* EXERCISE DIRECTIONS *
Leave the pictures out. Retype exactly the lines below from the one containing "Generate a Blender" through the one containing "sock.default_value = v", and no others.
[Start of SOURCE DATA]
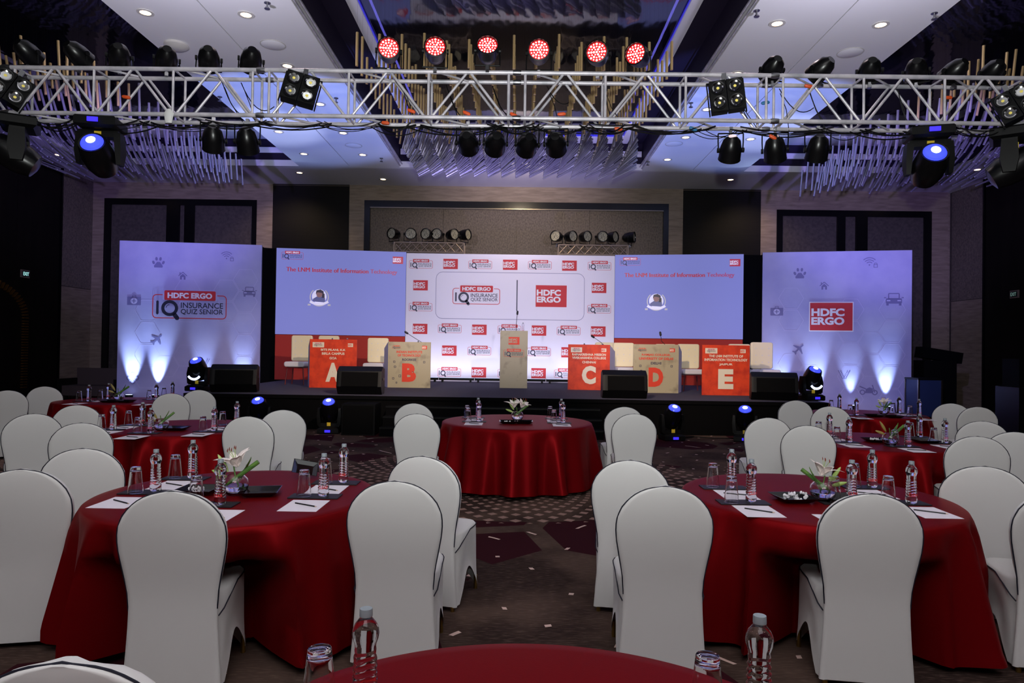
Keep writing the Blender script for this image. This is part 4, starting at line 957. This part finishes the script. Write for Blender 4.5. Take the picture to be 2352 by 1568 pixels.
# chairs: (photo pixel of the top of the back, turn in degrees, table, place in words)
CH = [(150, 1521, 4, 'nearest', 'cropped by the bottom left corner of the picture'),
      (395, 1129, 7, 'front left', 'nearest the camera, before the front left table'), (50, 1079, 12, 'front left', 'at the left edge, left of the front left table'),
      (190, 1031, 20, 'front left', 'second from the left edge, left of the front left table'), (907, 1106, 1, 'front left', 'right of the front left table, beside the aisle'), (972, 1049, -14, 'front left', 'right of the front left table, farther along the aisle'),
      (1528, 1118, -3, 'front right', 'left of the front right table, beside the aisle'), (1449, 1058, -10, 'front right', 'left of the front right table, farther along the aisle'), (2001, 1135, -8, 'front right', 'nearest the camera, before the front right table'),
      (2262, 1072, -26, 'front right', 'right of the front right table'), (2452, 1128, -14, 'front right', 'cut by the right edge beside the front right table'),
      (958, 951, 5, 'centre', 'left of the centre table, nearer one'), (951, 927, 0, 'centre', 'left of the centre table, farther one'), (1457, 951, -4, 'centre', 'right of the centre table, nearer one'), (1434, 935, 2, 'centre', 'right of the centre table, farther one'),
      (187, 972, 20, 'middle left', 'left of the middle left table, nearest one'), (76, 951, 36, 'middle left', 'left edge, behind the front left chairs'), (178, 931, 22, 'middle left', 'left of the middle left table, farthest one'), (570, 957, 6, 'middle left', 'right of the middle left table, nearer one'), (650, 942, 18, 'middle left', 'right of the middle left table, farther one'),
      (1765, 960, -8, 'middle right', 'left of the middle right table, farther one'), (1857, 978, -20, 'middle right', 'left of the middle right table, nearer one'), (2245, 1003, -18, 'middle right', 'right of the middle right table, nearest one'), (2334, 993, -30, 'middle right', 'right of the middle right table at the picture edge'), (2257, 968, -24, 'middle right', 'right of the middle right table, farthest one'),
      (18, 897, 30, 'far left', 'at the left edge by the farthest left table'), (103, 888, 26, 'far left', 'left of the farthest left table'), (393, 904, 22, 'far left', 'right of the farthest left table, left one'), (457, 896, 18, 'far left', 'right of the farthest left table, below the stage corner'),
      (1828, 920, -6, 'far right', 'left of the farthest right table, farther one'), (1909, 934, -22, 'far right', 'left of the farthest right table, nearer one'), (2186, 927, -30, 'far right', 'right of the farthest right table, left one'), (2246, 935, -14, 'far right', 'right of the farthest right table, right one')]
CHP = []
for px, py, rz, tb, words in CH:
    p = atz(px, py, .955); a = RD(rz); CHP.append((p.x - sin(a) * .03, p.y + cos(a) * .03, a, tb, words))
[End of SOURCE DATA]
[Start of SOURCE DATA]
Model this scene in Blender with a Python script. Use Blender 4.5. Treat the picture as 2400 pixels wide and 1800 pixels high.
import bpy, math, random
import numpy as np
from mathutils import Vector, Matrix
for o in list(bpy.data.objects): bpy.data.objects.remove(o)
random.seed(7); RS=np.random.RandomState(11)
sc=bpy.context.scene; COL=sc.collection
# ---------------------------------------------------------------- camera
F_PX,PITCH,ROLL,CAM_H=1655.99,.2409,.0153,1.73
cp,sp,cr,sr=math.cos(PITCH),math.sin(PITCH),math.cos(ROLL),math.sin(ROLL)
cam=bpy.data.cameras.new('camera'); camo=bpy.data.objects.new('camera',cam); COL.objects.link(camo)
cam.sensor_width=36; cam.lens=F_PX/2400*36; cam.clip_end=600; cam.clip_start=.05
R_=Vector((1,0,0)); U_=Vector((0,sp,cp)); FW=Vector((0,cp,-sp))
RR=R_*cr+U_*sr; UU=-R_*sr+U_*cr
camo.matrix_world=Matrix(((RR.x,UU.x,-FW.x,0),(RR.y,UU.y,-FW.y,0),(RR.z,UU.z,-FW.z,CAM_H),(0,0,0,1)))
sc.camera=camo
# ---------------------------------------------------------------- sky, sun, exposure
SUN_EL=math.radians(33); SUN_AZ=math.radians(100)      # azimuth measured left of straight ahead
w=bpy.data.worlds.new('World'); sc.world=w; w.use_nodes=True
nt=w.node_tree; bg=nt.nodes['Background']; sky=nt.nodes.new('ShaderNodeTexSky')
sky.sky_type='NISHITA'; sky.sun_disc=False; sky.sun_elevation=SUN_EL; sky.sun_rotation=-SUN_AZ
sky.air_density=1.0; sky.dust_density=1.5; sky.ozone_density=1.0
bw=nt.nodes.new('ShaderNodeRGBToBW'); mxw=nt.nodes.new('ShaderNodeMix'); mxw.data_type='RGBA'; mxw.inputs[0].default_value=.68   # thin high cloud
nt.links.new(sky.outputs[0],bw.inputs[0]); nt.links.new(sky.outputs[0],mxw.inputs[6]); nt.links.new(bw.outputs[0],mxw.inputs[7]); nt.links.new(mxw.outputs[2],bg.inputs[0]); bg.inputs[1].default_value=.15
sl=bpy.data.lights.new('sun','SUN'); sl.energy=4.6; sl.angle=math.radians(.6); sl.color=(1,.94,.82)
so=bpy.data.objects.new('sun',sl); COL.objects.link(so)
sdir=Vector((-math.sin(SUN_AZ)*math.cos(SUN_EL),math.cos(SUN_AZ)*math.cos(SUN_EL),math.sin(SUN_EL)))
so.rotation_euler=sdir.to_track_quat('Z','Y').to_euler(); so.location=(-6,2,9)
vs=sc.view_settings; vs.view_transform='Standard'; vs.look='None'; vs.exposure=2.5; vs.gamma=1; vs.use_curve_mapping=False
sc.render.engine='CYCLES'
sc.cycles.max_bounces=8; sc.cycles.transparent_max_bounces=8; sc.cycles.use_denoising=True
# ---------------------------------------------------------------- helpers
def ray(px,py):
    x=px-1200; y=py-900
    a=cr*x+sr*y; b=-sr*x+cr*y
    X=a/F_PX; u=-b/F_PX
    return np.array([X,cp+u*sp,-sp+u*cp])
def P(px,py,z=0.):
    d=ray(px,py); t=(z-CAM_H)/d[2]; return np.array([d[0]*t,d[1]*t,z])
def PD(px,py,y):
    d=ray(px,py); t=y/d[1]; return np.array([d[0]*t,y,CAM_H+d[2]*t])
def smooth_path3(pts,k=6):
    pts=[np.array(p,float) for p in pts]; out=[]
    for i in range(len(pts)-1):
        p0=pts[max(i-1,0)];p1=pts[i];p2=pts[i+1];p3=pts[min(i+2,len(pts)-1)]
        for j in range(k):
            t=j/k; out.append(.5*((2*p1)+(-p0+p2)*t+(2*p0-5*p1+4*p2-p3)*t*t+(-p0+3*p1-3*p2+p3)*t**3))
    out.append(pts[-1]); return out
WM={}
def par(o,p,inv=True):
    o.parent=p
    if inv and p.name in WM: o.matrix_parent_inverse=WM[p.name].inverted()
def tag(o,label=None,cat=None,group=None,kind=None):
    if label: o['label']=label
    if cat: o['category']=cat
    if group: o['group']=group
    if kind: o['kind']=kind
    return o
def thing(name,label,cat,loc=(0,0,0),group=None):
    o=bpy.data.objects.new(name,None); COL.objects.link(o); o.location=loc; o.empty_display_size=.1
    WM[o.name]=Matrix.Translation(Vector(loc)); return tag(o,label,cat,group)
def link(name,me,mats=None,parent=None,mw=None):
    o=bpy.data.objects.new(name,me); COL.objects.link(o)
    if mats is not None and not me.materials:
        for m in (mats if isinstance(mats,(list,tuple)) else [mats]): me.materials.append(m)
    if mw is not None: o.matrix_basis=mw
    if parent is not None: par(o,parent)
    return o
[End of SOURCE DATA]
[Start of SOURCE DATA]
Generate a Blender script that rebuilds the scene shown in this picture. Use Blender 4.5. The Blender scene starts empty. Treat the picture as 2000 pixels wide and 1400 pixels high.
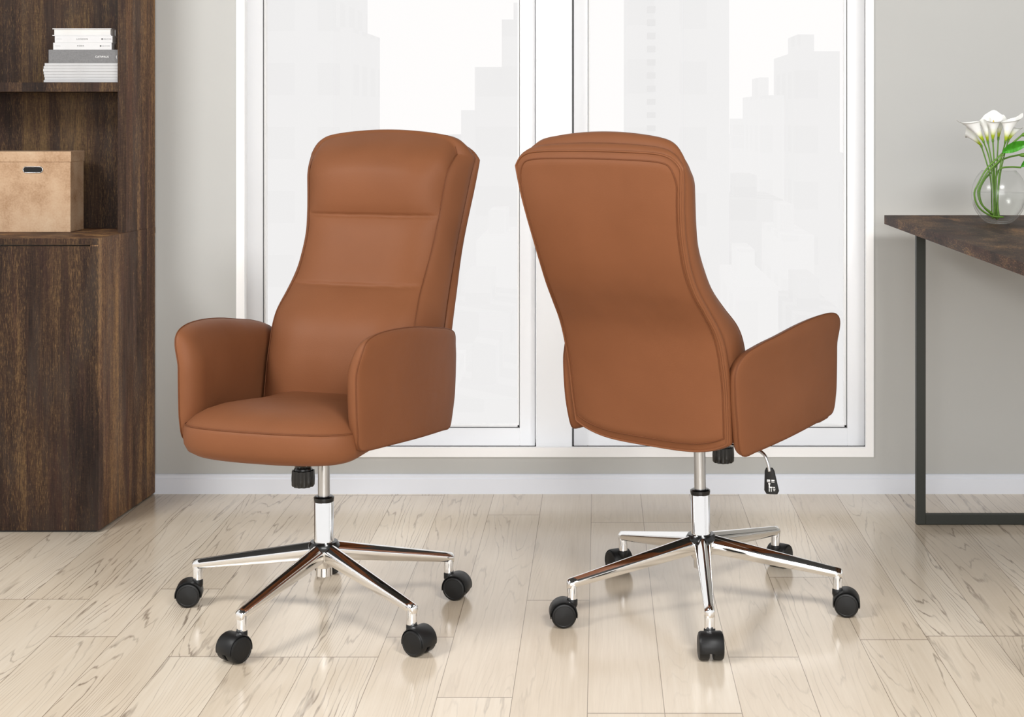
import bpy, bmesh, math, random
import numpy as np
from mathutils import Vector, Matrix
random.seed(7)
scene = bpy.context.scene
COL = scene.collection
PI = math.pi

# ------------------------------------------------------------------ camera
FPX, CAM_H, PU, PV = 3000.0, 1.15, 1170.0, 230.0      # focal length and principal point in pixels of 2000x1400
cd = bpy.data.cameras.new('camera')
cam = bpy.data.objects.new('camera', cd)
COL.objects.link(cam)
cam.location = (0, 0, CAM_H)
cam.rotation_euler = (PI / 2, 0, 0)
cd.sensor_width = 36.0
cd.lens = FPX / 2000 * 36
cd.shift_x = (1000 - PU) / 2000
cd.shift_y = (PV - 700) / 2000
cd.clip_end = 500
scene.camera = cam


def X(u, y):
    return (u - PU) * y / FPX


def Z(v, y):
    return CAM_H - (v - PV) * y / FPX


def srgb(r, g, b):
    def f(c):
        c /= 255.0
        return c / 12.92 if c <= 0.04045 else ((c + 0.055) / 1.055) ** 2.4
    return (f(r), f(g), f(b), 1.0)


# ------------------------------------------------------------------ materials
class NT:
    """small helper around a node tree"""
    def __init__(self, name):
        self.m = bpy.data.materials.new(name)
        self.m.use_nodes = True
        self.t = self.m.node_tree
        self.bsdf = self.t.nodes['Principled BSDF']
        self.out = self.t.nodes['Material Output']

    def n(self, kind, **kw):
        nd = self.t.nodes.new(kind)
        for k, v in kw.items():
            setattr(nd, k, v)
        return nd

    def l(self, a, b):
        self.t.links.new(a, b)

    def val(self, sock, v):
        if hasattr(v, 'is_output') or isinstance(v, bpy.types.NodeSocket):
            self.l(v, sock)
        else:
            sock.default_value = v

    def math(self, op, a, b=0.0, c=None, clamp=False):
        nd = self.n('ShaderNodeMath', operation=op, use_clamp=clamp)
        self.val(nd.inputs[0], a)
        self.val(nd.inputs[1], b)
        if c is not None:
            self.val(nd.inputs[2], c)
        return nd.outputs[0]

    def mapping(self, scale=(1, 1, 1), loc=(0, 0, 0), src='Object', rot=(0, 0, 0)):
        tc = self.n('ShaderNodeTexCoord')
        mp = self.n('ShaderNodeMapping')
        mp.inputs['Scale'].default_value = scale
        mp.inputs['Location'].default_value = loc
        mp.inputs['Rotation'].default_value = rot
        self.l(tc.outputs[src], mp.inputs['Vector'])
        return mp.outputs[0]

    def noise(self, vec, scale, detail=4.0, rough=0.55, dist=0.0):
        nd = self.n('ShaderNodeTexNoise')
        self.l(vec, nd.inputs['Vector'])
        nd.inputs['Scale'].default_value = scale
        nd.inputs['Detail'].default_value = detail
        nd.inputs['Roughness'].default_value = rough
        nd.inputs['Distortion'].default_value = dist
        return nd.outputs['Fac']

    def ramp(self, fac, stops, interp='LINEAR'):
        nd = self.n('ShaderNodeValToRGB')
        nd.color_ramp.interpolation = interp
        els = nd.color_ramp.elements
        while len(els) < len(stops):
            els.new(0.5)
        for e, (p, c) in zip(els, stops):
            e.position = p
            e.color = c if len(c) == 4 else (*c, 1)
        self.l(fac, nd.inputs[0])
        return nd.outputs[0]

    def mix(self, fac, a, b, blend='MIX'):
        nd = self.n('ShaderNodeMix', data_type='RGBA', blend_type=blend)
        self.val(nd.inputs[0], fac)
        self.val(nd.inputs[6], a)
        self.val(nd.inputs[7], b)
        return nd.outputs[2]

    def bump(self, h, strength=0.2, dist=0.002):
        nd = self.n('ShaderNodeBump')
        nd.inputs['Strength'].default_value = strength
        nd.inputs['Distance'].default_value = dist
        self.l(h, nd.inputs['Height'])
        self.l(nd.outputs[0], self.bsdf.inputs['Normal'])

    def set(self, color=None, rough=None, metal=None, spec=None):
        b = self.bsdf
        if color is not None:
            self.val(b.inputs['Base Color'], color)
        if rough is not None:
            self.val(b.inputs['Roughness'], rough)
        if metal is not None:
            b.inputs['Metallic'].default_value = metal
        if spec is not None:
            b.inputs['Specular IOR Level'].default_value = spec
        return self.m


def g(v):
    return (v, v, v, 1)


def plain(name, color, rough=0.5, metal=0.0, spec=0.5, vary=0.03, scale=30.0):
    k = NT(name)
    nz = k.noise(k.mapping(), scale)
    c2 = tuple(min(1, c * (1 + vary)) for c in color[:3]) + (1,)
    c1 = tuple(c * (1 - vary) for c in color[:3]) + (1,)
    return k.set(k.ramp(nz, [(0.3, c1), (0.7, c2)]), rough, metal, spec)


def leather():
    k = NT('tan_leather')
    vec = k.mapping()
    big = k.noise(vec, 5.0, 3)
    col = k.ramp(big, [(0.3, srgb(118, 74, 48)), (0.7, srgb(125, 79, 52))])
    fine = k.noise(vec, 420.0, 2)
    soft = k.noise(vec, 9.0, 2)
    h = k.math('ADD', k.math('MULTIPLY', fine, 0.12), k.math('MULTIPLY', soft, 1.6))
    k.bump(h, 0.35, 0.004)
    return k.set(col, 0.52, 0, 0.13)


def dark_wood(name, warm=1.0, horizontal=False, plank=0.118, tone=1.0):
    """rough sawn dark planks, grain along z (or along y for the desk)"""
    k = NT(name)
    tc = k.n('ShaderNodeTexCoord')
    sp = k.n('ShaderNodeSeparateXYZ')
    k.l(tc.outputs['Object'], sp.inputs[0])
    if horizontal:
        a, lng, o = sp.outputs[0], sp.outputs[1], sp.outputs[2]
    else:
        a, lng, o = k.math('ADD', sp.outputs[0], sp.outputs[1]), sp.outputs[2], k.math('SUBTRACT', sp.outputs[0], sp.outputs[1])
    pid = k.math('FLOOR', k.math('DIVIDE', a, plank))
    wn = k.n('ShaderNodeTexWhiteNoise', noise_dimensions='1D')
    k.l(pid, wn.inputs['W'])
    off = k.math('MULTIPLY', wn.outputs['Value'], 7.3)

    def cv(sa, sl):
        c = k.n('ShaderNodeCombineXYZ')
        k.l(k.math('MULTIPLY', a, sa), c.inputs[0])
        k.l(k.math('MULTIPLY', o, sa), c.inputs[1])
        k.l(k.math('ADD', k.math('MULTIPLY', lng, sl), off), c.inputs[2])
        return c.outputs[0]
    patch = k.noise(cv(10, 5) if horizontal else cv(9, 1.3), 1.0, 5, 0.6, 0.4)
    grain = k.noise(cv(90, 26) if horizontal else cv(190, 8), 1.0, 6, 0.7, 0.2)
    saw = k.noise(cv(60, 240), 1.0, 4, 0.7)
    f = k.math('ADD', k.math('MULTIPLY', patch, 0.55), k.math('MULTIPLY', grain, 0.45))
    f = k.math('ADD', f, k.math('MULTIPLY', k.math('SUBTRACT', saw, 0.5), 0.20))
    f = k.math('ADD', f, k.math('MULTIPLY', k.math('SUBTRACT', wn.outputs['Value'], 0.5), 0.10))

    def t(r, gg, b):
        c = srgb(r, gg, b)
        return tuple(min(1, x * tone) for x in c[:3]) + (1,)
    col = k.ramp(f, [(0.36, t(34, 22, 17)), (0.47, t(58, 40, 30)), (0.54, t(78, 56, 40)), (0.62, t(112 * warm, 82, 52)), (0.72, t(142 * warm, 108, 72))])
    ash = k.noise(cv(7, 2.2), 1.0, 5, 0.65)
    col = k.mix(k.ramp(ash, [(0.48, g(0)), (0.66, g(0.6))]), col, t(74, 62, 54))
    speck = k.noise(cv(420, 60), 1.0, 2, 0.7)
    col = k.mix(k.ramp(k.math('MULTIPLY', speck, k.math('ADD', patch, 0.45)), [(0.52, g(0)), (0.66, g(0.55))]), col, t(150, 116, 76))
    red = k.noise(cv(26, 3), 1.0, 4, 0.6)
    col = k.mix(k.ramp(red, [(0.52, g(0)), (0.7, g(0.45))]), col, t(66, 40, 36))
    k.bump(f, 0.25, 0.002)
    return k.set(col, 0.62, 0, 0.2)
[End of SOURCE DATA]
* TASK OUTPUT *
Generate a Blender script that rebuilds the scene shown in this picture. Use Blender 4.5. The Blender scene starts empty. Treat the picture as 2000 pixels wide and 1400 pixels high.
import bpy, bmesh, math, random
import numpy as np
from mathutils import Vector, Matrix
random.seed(7)
scene = bpy.context.scene
COL = scene.collection
PI = math.pi

# ------------------------------------------------------------------ camera
FPX, CAM_H, PU, PV = 3000.0, 1.15, 1170.0, 230.0      # focal length and principal point in pixels of 2000x1400
cd = bpy.data.cameras.new('camera')
cam = bpy.data.objects.new('camera', cd)
COL.objects.link(cam)
cam.location = (0, 0, CAM_H)
cam.rotation_euler = (PI / 2, 0, 0)
cd.sensor_width = 36.0
cd.lens = FPX / 2000 * 36
cd.shift_x = (1000 - PU) / 2000
cd.shift_y = (PV - 700) / 2000
cd.clip_end = 500
scene.camera = cam


def X(u, y):
    return (u - PU) * y / FPX


def Z(v, y):
    return CAM_H - (v - PV) * y / FPX


def srgb(r, g, b):
    def f(c):
        c /= 255.0
        return c / 12.92 if c <= 0.04045 else ((c + 0.055) / 1.055) ** 2.4
    return (f(r), f(g), f(b), 1.0)


# ------------------------------------------------------------------ materials
class NT:
    """small helper around a node tree"""
    def __init__(self, name):
        self.m = bpy.data.materials.new(name)
        self.m.use_nodes = True
        self.t = self.m.node_tree
        self.bsdf = self.t.nodes['Principled BSDF']
        self.out = self.t.nodes['Material Output']

    def n(self, kind, **kw):
        nd = self.t.nodes.new(kind)
        for k, v in kw.items():
            setattr(nd, k, v)
        return nd

    def l(self, a, b):
        self.t.links.new(a, b)

    def val(self, sock, v):
        if hasattr(v, 'is_output') or isinstance(v, bpy.types.NodeSocket):
            self.l(v, sock)
        else:
            sock.default_value = v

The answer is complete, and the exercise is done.